> **Stated task**
In the data that follows, find the line containing "box('wall_back',X0,X1,Y1,Y1+.1,-.1,HZ+.1,WALL,bev=0)"; then quote that line and every line after it, exactly, through the last one.

======== Material ========

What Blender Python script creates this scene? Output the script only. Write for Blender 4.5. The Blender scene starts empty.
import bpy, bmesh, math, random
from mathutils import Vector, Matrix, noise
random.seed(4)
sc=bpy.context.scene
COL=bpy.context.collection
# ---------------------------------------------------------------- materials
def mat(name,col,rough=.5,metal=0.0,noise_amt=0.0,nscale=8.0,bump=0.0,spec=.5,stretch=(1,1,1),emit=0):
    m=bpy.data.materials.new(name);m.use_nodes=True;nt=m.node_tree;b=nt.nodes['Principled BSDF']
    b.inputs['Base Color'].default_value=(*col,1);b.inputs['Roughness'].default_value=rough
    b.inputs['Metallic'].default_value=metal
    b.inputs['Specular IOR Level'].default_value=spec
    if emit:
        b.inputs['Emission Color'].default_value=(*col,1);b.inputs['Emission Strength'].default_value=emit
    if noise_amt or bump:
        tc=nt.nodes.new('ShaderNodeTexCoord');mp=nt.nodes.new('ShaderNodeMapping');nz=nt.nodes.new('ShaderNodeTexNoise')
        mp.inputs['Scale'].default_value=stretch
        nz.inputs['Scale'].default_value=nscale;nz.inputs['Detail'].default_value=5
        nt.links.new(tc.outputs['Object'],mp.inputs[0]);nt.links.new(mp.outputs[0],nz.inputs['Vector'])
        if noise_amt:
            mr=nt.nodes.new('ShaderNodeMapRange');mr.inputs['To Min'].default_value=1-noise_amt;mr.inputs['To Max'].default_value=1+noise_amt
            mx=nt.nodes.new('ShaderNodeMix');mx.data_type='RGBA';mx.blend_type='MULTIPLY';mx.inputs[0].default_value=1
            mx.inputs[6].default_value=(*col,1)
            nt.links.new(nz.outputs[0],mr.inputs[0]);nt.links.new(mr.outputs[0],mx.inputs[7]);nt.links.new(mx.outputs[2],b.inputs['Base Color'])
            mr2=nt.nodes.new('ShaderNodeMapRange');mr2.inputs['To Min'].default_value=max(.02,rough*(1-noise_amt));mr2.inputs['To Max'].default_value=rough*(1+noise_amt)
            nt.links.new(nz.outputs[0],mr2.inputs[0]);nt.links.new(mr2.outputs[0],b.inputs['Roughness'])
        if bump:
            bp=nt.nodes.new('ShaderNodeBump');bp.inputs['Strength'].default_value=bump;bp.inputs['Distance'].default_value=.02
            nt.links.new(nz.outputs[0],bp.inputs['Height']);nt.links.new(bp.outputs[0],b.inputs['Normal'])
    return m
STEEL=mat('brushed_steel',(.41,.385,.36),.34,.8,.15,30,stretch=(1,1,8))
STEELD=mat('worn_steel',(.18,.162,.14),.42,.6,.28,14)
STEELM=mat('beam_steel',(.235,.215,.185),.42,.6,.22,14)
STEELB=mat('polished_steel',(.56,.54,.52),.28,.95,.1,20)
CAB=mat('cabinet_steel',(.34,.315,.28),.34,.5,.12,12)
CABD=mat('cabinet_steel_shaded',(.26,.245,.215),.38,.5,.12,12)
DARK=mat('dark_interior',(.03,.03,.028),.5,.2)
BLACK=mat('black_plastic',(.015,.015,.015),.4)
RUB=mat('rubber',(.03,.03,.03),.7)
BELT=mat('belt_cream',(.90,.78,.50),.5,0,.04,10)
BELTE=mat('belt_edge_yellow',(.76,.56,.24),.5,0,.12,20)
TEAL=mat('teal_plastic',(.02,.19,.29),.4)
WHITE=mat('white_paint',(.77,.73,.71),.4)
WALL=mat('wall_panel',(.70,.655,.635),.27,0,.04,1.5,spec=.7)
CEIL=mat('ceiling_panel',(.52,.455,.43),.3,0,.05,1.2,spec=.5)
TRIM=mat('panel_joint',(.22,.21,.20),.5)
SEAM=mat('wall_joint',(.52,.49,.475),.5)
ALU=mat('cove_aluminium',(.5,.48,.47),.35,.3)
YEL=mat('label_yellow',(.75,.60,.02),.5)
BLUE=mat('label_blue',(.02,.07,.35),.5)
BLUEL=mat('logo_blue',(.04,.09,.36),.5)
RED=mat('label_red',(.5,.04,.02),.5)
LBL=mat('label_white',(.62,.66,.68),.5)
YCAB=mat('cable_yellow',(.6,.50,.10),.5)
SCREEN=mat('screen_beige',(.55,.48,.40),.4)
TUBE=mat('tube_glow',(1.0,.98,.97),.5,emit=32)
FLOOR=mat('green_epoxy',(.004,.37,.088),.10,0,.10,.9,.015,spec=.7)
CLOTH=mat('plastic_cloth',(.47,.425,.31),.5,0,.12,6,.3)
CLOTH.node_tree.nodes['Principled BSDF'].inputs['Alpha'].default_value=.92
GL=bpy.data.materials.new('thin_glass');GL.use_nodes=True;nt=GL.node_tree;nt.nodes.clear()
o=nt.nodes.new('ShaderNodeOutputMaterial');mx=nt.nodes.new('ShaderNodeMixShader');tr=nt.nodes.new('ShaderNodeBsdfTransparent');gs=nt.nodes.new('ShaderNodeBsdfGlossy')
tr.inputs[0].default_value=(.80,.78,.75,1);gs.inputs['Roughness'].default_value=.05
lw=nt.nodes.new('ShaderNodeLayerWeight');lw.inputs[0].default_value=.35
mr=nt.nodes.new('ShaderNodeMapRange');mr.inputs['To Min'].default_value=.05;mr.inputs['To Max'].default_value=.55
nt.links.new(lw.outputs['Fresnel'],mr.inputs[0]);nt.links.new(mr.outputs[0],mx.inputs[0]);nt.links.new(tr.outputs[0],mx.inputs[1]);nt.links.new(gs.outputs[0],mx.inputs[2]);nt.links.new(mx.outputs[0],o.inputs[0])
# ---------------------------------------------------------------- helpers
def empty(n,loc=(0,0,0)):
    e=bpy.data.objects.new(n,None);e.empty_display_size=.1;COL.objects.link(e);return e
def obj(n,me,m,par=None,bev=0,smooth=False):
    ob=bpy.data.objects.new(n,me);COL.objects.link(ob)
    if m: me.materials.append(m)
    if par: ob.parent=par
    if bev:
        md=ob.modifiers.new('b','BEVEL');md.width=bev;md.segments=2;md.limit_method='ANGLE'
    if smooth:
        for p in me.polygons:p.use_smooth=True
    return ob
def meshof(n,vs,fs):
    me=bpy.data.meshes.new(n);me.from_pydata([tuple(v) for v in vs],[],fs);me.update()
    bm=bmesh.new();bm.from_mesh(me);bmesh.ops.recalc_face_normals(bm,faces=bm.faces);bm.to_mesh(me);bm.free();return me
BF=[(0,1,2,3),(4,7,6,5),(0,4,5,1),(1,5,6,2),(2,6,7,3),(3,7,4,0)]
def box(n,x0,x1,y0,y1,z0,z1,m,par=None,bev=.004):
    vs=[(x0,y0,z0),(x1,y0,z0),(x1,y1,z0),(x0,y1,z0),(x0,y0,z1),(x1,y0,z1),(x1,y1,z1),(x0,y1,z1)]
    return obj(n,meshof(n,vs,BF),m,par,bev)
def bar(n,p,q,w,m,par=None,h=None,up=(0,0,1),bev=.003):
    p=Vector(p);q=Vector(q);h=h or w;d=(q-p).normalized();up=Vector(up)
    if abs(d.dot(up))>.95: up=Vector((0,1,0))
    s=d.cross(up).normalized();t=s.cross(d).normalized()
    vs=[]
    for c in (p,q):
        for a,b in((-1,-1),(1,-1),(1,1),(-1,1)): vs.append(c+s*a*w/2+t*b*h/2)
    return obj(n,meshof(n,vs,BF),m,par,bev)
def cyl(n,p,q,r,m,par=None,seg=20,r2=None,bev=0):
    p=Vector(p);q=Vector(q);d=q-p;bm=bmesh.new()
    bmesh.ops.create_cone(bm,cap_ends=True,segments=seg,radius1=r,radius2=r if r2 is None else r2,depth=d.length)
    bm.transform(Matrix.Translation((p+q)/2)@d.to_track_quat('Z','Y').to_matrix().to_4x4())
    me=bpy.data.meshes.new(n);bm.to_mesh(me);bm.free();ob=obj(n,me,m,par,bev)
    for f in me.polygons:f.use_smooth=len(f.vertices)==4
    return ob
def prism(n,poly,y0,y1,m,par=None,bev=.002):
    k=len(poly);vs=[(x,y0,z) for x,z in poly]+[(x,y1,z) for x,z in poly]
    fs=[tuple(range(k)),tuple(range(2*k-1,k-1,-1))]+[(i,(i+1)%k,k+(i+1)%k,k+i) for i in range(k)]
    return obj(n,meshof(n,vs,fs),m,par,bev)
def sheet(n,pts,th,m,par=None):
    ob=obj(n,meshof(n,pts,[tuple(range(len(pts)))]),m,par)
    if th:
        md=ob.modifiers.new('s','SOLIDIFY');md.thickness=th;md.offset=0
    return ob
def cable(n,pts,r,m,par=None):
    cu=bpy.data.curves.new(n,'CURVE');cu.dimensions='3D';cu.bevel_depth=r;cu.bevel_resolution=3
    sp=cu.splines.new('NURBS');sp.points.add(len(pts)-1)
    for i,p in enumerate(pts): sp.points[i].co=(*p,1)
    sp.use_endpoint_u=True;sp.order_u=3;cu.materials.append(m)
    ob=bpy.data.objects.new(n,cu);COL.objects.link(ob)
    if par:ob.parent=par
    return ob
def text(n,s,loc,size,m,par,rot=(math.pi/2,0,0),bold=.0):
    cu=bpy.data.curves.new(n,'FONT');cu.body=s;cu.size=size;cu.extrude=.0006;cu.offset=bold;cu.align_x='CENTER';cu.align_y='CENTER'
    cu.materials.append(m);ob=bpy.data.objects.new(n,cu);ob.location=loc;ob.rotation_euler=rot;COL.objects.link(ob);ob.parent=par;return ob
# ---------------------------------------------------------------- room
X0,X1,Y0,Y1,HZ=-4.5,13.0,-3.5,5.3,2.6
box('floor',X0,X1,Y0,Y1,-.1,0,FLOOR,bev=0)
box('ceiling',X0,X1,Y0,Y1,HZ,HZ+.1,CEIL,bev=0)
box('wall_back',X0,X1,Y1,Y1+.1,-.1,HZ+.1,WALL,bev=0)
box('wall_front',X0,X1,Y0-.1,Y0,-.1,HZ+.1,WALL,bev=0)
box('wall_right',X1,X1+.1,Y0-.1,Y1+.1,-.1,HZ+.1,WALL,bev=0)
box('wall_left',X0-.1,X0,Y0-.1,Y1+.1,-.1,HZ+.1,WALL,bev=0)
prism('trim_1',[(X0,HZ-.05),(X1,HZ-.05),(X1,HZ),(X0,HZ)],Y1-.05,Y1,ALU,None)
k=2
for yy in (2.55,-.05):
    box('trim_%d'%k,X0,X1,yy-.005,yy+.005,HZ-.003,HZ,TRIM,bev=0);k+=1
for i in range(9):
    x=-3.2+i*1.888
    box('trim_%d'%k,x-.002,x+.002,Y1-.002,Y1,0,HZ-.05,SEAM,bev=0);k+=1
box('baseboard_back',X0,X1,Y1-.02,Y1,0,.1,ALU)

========

> **Answer to the problem**
box('wall_back',X0,X1,Y1,Y1+.1,-.1,HZ+.1,WALL,bev=0)
box('wall_front',X0,X1,Y0-.1,Y0,-.1,HZ+.1,WALL,bev=0)
box('wall_right',X1,X1+.1,Y0-.1,Y1+.1,-.1,HZ+.1,WALL,bev=0)
box('wall_left',X0-.1,X0,Y0-.1,Y1+.1,-.1,HZ+.1,WALL,bev=0)
prism('trim_1',[(X0,HZ-.05),(X1,HZ-.05),(X1,HZ),(X0,HZ)],Y1-.05,Y1,ALU,None)
k=2
for yy in (2.55,-.05):
    box('trim_%d'%k,X0,X1,yy-.005,yy+.005,HZ-.003,HZ,TRIM,bev=0);k+=1
for i in range(9):
    x=-3.2+i*1.888
    box('trim_%d'%k,x-.002,x+.002,Y1-.002,Y1,0,HZ-.05,SEAM,bev=0);k+=1
box('baseboard_back',X0,X1,Y1-.02,Y1,0,.1,ALU)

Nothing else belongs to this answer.